Jan Brenn: Da nennen Sie einen wichtigen Punkt, indem sie auf unser originäres Geschäftsmodell verweisen – den Verkauf von Produkten des täglichen Bedarfs in hoher Qualität und zu günstigen Preisen. Für uns steht immer der Kunde im Mittelpunkt, der seinen Einkauf bei uns tätigt. Mit dem Angebot von Ladesäulen wollen wir nicht nur einen Beitrag zur Mobilitätswende leisten, sondern unseren Kunden einen Mehrwert bieten: Während des Einkaufs bei Lidl können sie ohne zeitlichen Mehraufwand bequem ihr Fahrzeug laden und nebenbei einen großen Teil des wöchentlichen Reichweitenbedarfs decken. An der Zahl der täglichen Ladevorgänge sehen wir, dass unsere Kunden dieses Angebot schätzen und verstärkt nutzen. Aktuell haben wir pro Monat über 150.000 Ladevorgänge an unseren Ladesäulen und stellen unseren Kunden dabei elektrische Energie für über 8.000.000 Kilometer emissionsfreie Mobilität pro Monat zur Verfügung.

Wir sehen unser Ladeangebot als Teil unserer Verantwortung für das Gelingen der Mobilitätswende – aber natürlich auch als Mittel zur Kundenbindung. So passt dann die Ladesäule auch zum Joghurt.

Dr. Annette Nietfeld: Werden die Lidl-Parkplätze also die E-Tankstellen der Zukunft sein?

Jan Brenn: Nein, als klassischen Tankstellen-Betreiber sehen wir uns nicht. Das würde auch nicht zu unserem Geschäftsmodell passen und dem Charakter der E-Mobilität nicht gerecht werden.

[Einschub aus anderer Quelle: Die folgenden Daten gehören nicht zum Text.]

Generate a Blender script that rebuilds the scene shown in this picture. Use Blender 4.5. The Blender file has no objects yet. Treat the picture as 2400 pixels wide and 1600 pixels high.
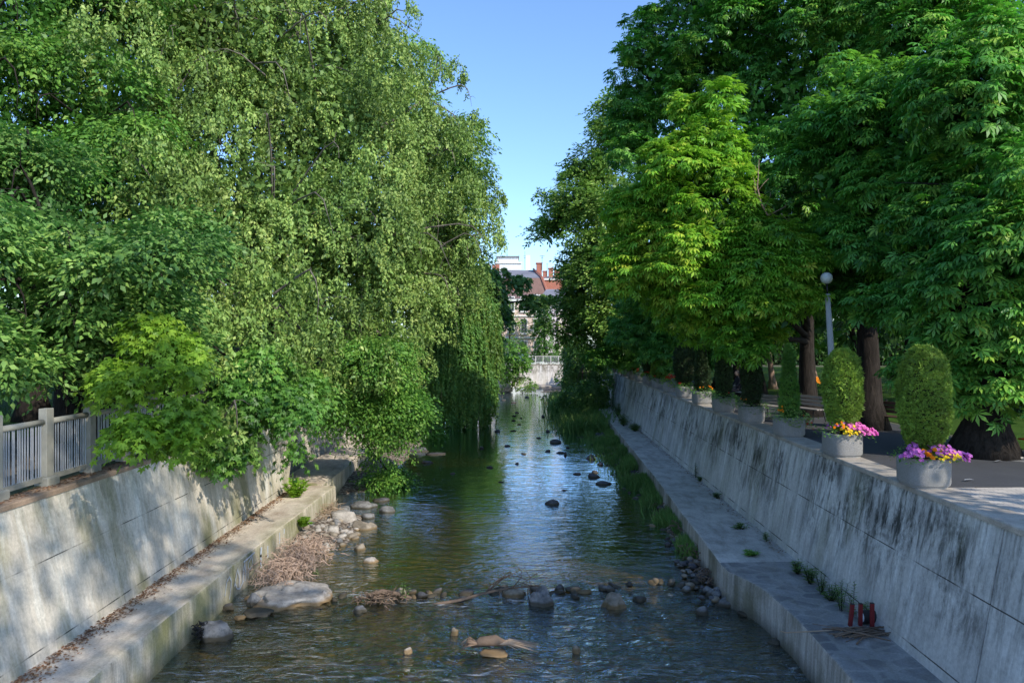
import bpy, bmesh, math, random
import numpy as np
from mathutils import Vector, Matrix, noise
random.seed(7)
rng = np.random.default_rng(11)
R = math.radians
scene = bpy.context.scene
COL = scene.collection
F = 1750.0            # focal length in photo pixels (2400 wide)
EYE = 2.8             # camera height above the street level (z = 0)
WZ = -3.7             # water level
LZ = -2.87            # ledge level

def at(px, py, Y):
    return Vector(((px-1200)*Y/F, Y, EYE-(py-800)*Y/F))
def on(px, py, z):
    Y = F*(EYE-z)/(py-800.0)
    return Vector(((px-1200)*Y/F, Y, z))

# ------------------------------------------------------------------ tagging
def tag(o, label=None, cat=None, group=None, kind=None):
    if label: o['label'] = label
    if cat: o['category'] = cat
    if group: o['group'] = group
    if kind: o['kind'] = kind
    return o
def thing(name, loc, label, cat, group=None, rz=0.0):
    o = bpy.data.objects.new(name, None); COL.objects.link(o)
    o.location = loc; o.rotation_euler = (0, 0, rz); o.empty_display_size = .2
    return tag(o, label, cat, group)
def dup(root, loc, rz, label, group=None, scale=1.0):
    r = root.copy(); COL.objects.link(r); r.location = loc; r.rotation_euler = (0, 0, rz)
    r.scale = (scale,)*3; r['label'] = label
    if group: r['group'] = group
    for ch in list(root.children):
        c = ch.copy(); COL.objects.link(c); c.parent = r
        for g in ch.children:
            d = g.copy(); COL.objects.link(d); d.parent = c
    return r

# ------------------------------------------------------------------ mesh builder
class MB:
    def __init__(s): s.v = []; s.f = []; s.a = []
    def add(s, vs, fs, a=0.5):
        b = len(s.v); s.v += [tuple(v) for v in vs]; s.f += [tuple(i+b for i in f) for f in fs]
        s.a += [a]*len(vs); return s
    def box(s, c, d, rz=0.0, a=.5, M=None):
        c = Vector(c); x, y, z = d[0]/2, d[1]/2, d[2]/2
        vs = [Vector((i*x, j*y, k*z)) for i in (-1, 1) for j in (-1, 1) for k in (-1, 1)]
        m = M if M else Matrix.Rotation(rz, 3, 'Z')
        vs = [m @ v + c for v in vs]
        return s.add(vs, [(0,1,3,2),(4,6,7,5),(0,4,5,1),(2,3,7,6),(0,2,6,4),(1,5,7,3)], a)
    def tube(s, pts, rad, n=8, a=.5, cap=True):
        pts = [Vector(p) for p in pts]
        if not hasattr(rad, '__len__'): rad = [rad]*len(pts)
        vs = []; fs = []
        ref = Vector((.13, .2, 1)) 
        for i, p in enumerate(pts):
            t = (pts[min(i+1, len(pts)-1)]-pts[max(i-1, 0)])
            if t.length < 1e-6: t = Vector((0, 0, 1))
            t.normalize()
            rf = Vector((1, 0, 0)) if abs(t.z) > .9 else Vector((0, 0, 1))
            u = t.cross(rf).normalized(); w = t.cross(u)
            for k in range(n):
                an = 2*math.pi*k/n
                vs.append(p+(u*math.cos(an)+w*math.sin(an))*rad[i])
        for i in range(len(pts)-1):
            for k in range(n):
                fs.append((i*n+k, i*n+(k+1) % n, (i+1)*n+(k+1) % n, (i+1)*n+k))
        if cap:
            fs.append(tuple(range(n))[::-1]); fs.append(tuple((len(pts)-1)*n+k for k in range(n)))
        return s.add(vs, fs, a)
    def loft(s, secs, closed=False, a=.5, caps=False):
        n = len(secs[0]); vs = [p for q in secs for p in q]; fs = []
        for i in range(len(secs)-1):
            for k in range(n if closed else n-1):
                fs.append((i*n+k, i*n+(k+1) % n, (i+1)*n+(k+1) % n, (i+1)*n+k))
        if caps: fs += [tuple(range(n))[::-1], tuple((len(secs)-1)*n+k for k in range(n))]
        return s.add(vs, fs, a)
    def build(s, name, mat, parent=None, smooth=False, bevel=0, auto=None):
        me = bpy.data.meshes.new(name); me.from_pydata(s.v, [], s.f)
        at_ = me.attributes.new('v', 'FLOAT', 'POINT'); at_.data.foreach_set('value', s.a)
        bm = bmesh.new(); bm.from_mesh(me); bmesh.ops.recalc_face_normals(bm, faces=bm.faces); bm.to_mesh(me); bm.free()
        me.update(); me.materials.append(mat)
        if auto: smooth = True; me.polygons.foreach_set('use_smooth', [True]*len(me.polygons)); me.set_sharp_from_angle(angle=R(auto))
        elif smooth: me.polygons.foreach_set('use_smooth', [True]*len(me.polygons))
        o = bpy.data.objects.new(name, me); COL.objects.link(o)
        if parent: o.parent = parent
        if bevel:
            m = o.modifiers.new('b', 'BEVEL'); m.width = bevel; m.segments = 2; m.limit_method = 'ANGLE'
        return o

# ------------------------------------------------------------------ materials
class G:
    def __init__(s, name):
        s.m = bpy.data.materials.new(name); s.m.use_nodes = True
        s.t = s.m.node_tree; s.t.nodes.clear()
        s.out = s.t.nodes.new('ShaderNodeOutputMaterial')
        s.pos = s.n('ShaderNodeNewGeometry').outputs['Position']
    def n(s, ty, ins=None, **props):
        k = s.t.nodes.new(ty)
        for a, b in props.items(): setattr(k, a, b)
        for a, b in (ins or {}).items():
            if isinstance(b, bpy.types.NodeSocket): s.t.links.new(b, k.inputs[a])
            else: k.inputs[a].default_value = b
        return k
    def map(s, sc=(1,1,1), vec=None, loc=(0,0,0), rot=(0,0,0)):
        return s.n('ShaderNodeMapping', {'Vector': vec or s.pos, 'Scale': sc, 'Location': loc, 'Rotation': rot}).outputs[0]
    def noise(s, sc, vec=None, det=4, rough=.55, dist=0.0, w=None):
        return s.n('ShaderNodeTexNoise', {'Vector': vec or s.pos, 'Scale': sc, 'Detail': det, 'Roughness': rough, 'Distortion': dist}).outputs['Fac']
    def ramp(s, fac, stops, interp='LINEAR'):
        r = s.n('ShaderNodeValToRGB', {'Fac': fac}); e = r.color_ramp.elements; r.color_ramp.interpolation = interp
        while len(e) < len(stops): e.new(.5)
        for i, (p, c) in enumerate(stops):
            e[i].position = p
            e[i].color = (c, c, c, 1) if not hasattr(c, '__len__') else (*c, 1)
        return r.outputs['Color']
    def math(s, op, a, b=0.0, clamp=False):
        k = s.t.nodes.new('ShaderNodeMath'); k.operation = op; k.use_clamp = clamp
        for i, x in enumerate((a, b)):
            if isinstance(x, bpy.types.NodeSocket): s.t.links.new(x, k.inputs[i])
            else: k.inputs[i].default_value = x
        return k.outputs[0]
    def mix(s, f, a, b, bt='MIX'):
        k = s.t.nodes.new('ShaderNodeMix'); k.data_type = 'RGBA'; k.blend_type = bt
        for i, x in ((0, f), (6, a), (7, b)):
            if isinstance(x, bpy.types.NodeSocket): s.t.links.new(x, k.inputs[i])
            elif i and len(x) == 3: k.inputs[i].default_value = (*x, 1)
            else: k.inputs[i].default_value = x
        return k.outputs[2]
    def xyz(s, vec=None):
        return s.n('ShaderNodeSeparateXYZ', {0: vec or s.pos}).outputs
    def bump(s, h, strength=.4, dist=.02):
        return s.n('ShaderNodeBump', {'Height': h, 'Strength': strength, 'Distance': dist}).outputs[0]
    def bsdf(s, col, rough=.8, nrm=None, spec=.3, **kw):
        ins = {'Base Color': col if isinstance(col, bpy.types.NodeSocket) else (*col, 1), 'Roughness': rough, 'Specular IOR Level': spec}
        if nrm: ins['Normal'] = nrm
        ins.update(kw)
        return s.n('ShaderNodeBsdfPrincipled', ins).outputs[0]
    def done(s, sh):
        s.t.links.new(sh, s.out.inputs[0]); return s.m
    def attr(s, nm='v'):
        return s.n('ShaderNodeAttribute', attribute_name=nm).outputs['Fac']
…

Grundsätzlich ist Laden nicht gleich Tanken. Das Charmante an E-Mobilität ist doch, dass die Ladeinfrastruktur dort errichtet werden kann, wo sich der E-Mobilist in seinem Alltagsleben ohnehin aufhält: Im Supermarkt, im Restaurant, im Fitnessstudio, etc. Er braucht dann eben nicht extra zur klassischen Tankstelle zu fahren, um das Fahrzeug zu tanken.

Die Verknüpfung von Alltagsaktivitäten, wie dem Einkaufen und dem Laden, stellt eine Win-win-Situation dar – für den E-Autonutzer und den Ladesäulenbetreiber, der sein originäres Geschäftsmodell durch ein Ladeangebot sinnvoll ergänzen kann. Dieser Aspekt ist es, der den Ausbau von Ladeinfrastruktur auch für Unternehmen attraktiv macht, deren eigentliches Geschäftsmodell ein anderes ist. Das sollte daher auch von der Politik immer bedacht werden.  

Dr. Annette Nietfeld: Die Schwarz Gruppe und andere Unternehmen werden diese und weitere Themen in der Session 5 „Infrastrukturen für die Mobilität der Zukunft“ im Rahmen der neuen Konferenz ENERGIE.CROSS.MEDIAL 2022 aufgreifen und vertiefen. Besonders gut finde ich, dass darin unter anderem das Projekt BANULA, eine Kooperation u.a. von der Schwarz Gruppe mit dem Übertragungsnetzbetreiber Transnet BW vorgestellt wird. Ich bin auf diese Session sehr gespannt und danke für Ihr Engagement.